Barry Foley back on top with Partickswell at 39

Barry Foley didn’t hurl senior with Patrickswell in 2014. At 36 years young, he was content to “tip away” with the club juniors. It was, he believed, the beginning of the end of his time in the blue and gold.
Barry Foley back on top with Partickswell at 39

On Sunday afternoon, 39-year old Barry Foley hit two points from midfield to pocket his seventh Limerick SHC medal. It was, he says, the sweetest of them all. And as for his decision to return to the club’s flagship team, well, that was one of his better judgement calls.

Mind you, it was a return heavily influenced by Ciarán Carey’s appointment as Partickswell manager for the 2015 season.

“Ciarán called down to me when he got the job to ask me would I be interested in coming back. He kind of half forced me,” he recalls, before adding, “you don’t say no to Ciarán Carey.

“I wanted to know had he a plan for me. He had, he put it on the table and he said, ‘you’ll be playing’. That was good enough for me. I had something to work towards, something to aim for. The year I gave it up, I had it in my head I would never get back playing senior hurling ever again. I never envisaged playing in another county final.”

On top of regaining the number three shirt, Foley was handed the captaincy by his former Limerick team-mate last summer. The fairytale comeback, though, didn’t materialise. Kevin Downes took him for 1-5 in last year’s decider as Na Piarsaigh eked out a one-point win.

There was a change of management during the winter and Foley again wondered if he’d seen the end.

“I’d say at the start of this year the new management didn’t know what to do with me. I didn’t think they saw me as a full-back. They threw me out midfield for a couple of games and I held onto that position. It ain’t easy because I have to do a share of fitness work on my own. The older you get, the more willing you are to make sacrifices. It is tomorrow when I’ll be in trouble. I won’t be able to walk.”

He credits Dermot Hickey, a fitness instructor at AVC gym on the Dock Road in Limerick, for keeping him in honest shape.

“Ciarán introduced us to him last year and I meet with him a couple of times a week. I’ve been doing that since the beginning of last year. It is high-intensity interval training. It is only a 45-minute class, but you work for the 45 minutes. I find it very beneficial.

“I’m playing against guys who are 23 and 24 and who are at peak fitness. If I don’t do the little bit extra then I will be looking in at them. I couldn’t handle looking in at them. I want to contribute.”

His midfield partner during Sunday’s 19-point dismissal of neighbours Ballybrown was Jack Kelleher, the latter not even born on the afternoon Foley annexed a first county medal at Adare’s expense in 1993.

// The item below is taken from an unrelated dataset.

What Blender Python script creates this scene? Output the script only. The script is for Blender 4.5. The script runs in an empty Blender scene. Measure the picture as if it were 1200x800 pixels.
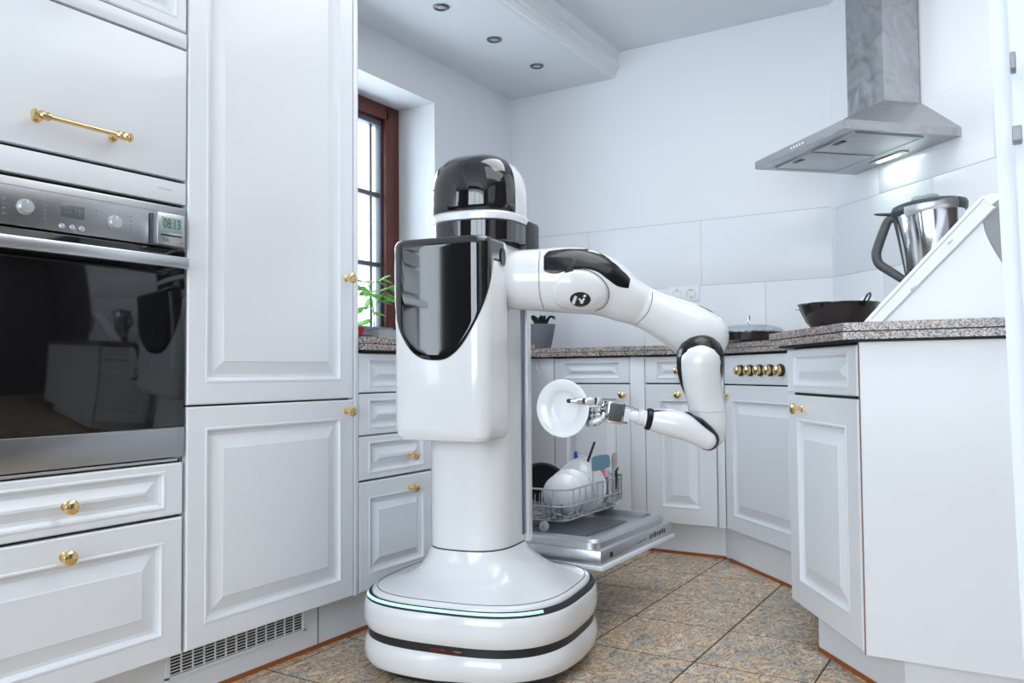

“The young lads motivate you. They are a great bunch of lads. There is a great spirit in the camp and it is great to be up training with the likes of Cian Lynch, Diarmuid Byrnes and the O’Briens. If you want to contribute with these guys on the field, then you have to be at a certain level. They definitely bring me on.”

Missing from his collection is a Munster Club medal. That, surely, is his next target.

“We saw how far Na Piarsaigh went last year and we’re not that far away from Na Piarsaigh. I think they got the rub of the green in the county final and they then went on to lift the All-Ireland. We’ll put the heads back down on Wednesday night and see where that takes us.”

He concluded: “This is my sweetest win of the lot. I’ve been waiting so long and when I started out, you came onto a good team and you slotted in. It just happened. It is the effort that went into this one. It takes a lot to play midfield in a county final at the age of 39.”